Giving back the name of the holiday game: five ways to get involved

It’s that time of year again. People grab their winter coats, gloves, and credit cards and begin the almost never-ending shopping spree.

While Christmas lists aren’t getting any shorter, the holiday season is still about giving back — whether it’s a simple donation, or volunteering for a couple of hours for a great cause. Here are five ways to help others and build up your karma this holiday season.

Toy Drives

There is nothing better than seeing a child’s face upon opening a shiny new toy — and there are organizations dedicated to making that happen.

Toys for Tots was founded by Major Bill Hendricks of the United States Marine Corps in 1947, and it has donated over 469 million toys to children nationwide. Local donation sites are established every year at businesses, shopping malls and stores.

Donations begin in early December and are led by a local Marine Corps coordinator. This year, toys can be dropped off at any Toys “R”Us location.

Toy Trees

Shopping malls are becoming more crowded every day as the holidays grow nearer. With that in mind, St. Adelbert’s Church has set up its annual toy tree in the Boulevard Mall for shoppers.

The names of children are placed on the tree with a gift they would like to get for the holidays.  As names are taken off, new names take their place to ensure all the children receive a gift.

“It gets a huge response from customers and workers,” said Kim, an associate of guest services at the mall. “By the end of the season, the floor is just covered in gifts for the children.”

All donators have to do is take the name off the tree and shop for the desired gift. College students can easily donate on a regular trip to the mall without any specific time constraints.

Buffalo City Mission

Donations are always beneficial to the community, but they don’t have the same impact as seeing the people you are helping does.

Buffalo City Mission provides numerous daily opportunities for anyone to give back to the community.  Those who have volunteered have called the experience both “shocking” and “life-altering.”

In addition to food distribution, local soup kitchens are always looking for volunteers. Local parents, like Amie O’Day, express gratitude for those who volunteer in the holiday season.

“Giving up time at soup kitchens and making meals for families is just one great way to give back this holiday season,” O’Day said.

A volunteer application can be filled out online. Volunteers are currently needed at the Cornerstone Manor to help with nighttime babysitting and snack time.

Along with babysitting, college school supplies are also in great demand. Graphing calculators, college ruled notebooks and backpacks are just a few of the many items needed to help students.

Veterans Association          

The holidays are a time to be surrounded by friends and family, but not everyone has someone to spend the holidays with. Volunteering at the local Veterans Association can be one of the most fulfilling volunteer opportunities available. Simply spending a few hours out of the day to sit with a retired veteran can help give them a sense of family that they may no longer have.

Food Bank of WNY

Hunger is not just centralized to the homeless. Veterans, single parents, young adults, and even college students are just some of the few who frequent a food pantry.

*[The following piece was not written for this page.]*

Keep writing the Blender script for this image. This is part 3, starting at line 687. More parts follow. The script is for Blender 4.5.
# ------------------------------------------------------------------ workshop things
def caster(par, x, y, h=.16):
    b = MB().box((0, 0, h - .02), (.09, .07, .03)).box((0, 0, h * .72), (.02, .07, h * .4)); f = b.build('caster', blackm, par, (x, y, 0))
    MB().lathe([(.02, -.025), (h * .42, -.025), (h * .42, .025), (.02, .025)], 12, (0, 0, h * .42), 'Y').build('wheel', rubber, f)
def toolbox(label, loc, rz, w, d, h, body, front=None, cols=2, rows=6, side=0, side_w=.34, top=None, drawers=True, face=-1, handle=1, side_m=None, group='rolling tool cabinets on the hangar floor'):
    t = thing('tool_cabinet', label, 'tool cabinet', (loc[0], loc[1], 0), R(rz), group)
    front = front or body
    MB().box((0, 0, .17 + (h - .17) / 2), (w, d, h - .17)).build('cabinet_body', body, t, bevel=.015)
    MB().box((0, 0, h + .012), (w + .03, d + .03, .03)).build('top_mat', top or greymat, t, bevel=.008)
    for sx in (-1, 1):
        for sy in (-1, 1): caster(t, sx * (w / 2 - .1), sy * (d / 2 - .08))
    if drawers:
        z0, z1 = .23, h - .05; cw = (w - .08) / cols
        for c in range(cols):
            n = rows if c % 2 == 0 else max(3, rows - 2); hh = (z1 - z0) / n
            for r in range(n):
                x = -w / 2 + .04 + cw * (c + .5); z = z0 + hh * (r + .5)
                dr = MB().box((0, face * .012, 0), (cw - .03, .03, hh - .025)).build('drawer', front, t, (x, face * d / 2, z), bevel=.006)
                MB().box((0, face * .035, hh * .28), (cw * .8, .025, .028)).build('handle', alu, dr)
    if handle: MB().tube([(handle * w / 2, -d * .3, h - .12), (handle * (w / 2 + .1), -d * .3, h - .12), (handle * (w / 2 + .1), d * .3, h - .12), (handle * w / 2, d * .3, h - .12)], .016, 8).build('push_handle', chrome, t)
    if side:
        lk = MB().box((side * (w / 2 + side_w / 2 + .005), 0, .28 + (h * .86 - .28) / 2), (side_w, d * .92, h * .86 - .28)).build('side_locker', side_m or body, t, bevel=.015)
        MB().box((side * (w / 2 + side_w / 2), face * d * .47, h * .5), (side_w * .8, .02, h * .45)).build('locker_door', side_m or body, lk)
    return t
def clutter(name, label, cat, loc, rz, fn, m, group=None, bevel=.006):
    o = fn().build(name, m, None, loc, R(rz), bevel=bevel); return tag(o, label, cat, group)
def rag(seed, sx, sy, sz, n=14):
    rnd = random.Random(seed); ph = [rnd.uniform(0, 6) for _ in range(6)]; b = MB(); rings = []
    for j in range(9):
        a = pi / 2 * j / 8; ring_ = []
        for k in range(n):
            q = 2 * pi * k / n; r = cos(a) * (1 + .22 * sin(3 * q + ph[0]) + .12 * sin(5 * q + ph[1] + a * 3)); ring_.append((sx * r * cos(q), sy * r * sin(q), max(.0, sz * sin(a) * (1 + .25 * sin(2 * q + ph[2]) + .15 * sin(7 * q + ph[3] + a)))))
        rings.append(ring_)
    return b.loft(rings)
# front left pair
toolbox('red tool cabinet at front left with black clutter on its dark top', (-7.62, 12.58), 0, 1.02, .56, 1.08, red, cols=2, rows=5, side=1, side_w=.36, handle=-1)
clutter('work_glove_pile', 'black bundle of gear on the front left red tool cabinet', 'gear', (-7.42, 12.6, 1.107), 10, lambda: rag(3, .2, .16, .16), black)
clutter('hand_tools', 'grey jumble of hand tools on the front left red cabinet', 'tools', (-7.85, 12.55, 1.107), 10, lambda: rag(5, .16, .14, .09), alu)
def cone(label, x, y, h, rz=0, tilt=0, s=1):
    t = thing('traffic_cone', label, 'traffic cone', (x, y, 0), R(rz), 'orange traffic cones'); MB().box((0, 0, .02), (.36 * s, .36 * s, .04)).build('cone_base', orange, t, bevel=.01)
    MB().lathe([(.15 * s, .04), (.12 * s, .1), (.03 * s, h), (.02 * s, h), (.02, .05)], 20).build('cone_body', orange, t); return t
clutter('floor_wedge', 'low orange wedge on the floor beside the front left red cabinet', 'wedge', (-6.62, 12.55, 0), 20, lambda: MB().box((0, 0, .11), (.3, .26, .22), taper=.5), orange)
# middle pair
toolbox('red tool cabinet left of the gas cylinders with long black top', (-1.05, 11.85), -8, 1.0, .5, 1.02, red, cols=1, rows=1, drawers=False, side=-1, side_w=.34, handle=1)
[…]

Food banks are always in demand for a helpful set of hands. The Food Bank of WNY distributes to over 35 different food pantries throughout our community. To keep up with the food truck trend, the food bank now has a refrigerated truck that delivers produce and perishable goods to member agencies across the county.

To help out a local food pantry, contact the Food Bank of WNY for local pantries that are in need of assistance.


No matter what time of year it is, there are always people who need assistance — and one can always help make a difference in their lives.

“Volunteering has such a rewarding feeling and has a lot to teach you about the real world,” said Angel Palma, a Buffalo State student. “Not only are you helping others, but you are helping yourself to prepare for the real world outside of college.”